Success StoryInterdisciplinary Community Gardening Project



Interdisciplinary Community Gardening Project

Author: Karen Denniston

Planning Unit: Bourbon County CES

Major Program: Nutrition and Food Systems General

Plan of Work: Educating Youth and Adults on Life Skills, safety, personal and family development

Outcome: Initial Outcome

The Bourbon County Extension Service was fortunate to receive a 2021 Agriculture Mini Grant through the Kentucky 4-H Foundation.   This grant was a $1000 grant that required matching funds.   The Extension Office decided to use these funds to promote gardening among youth and families.  4-H, FCS, Horticulture/Ag and SNAP/NEP partnered in this interdisciplinary program to teach gardening skills, the value of growing your own food, simple food preparation skills, nutrition, the economic impact of home gardens and the positive mental benefit of gardening.

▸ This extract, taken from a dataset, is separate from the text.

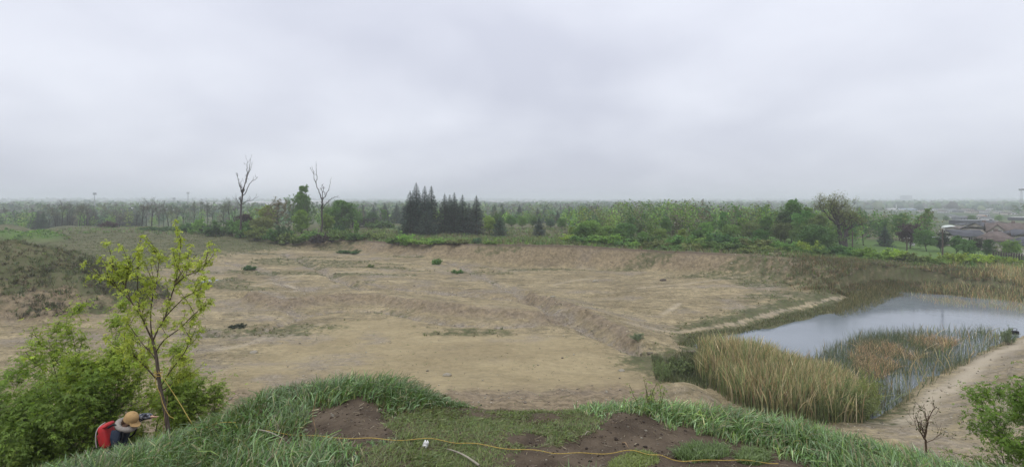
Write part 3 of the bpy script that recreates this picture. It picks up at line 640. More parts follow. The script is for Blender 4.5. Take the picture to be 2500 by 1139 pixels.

Family and youth gardening projects cultivate healthy children, families and community through educational programs and the profound act of connecting people with food from seed to table. 

 

The goals for this program were as follows:

 

  1. Increase physical activity
  2. Improve self-esteem
  3. Reduce stress
  4. Teach family and  youth the seed to table process
  5. Encourage family gardens
  6. Improve nutrition
  7. Reduce money spent on family groceries
  8. Teach families and youth gardening skills
  9. Give youth an opportunity to succeed
  10. Encourage academic learning through hands on activities
  11. Develop practical and vocational life skills
  12. Promote ecological awareness and responsibility

 

 

We hosted three (3) gardening workshops.  The first workshop was held at the Extension Office and was a container workshop where each family came during a scheduled time and planted a large pot with tomatoes and peppers for the start of a salsa garden.  The next two gardening workshops were raised beds.  One was done at a child care facility and the other, largest of all, was at a community based out-reach center in an impoverished area of the inner city Paris with low resource youth and also in a food desert area.

 

All the participants were able to see start to finish gardening.  They planted, cared for (watered, weeded) and harvested fresh vegetables and herbs.   They learned how easy it can be to grow your own garden and prepare healthy, fresh foods.  Overall, there were 25 salsa pots along with four, 4x8 raised beds.  Based on the average raised bed garden yield, these combined plantings (pots and raised beds) yielded approximately 500 pounds of fresh produce.  Based on combined average produce prices from Kentucky Department of Agriculture, the yield resulted in an economic benefit of approximately $2,000.00.  These gardening projects reached 59 families.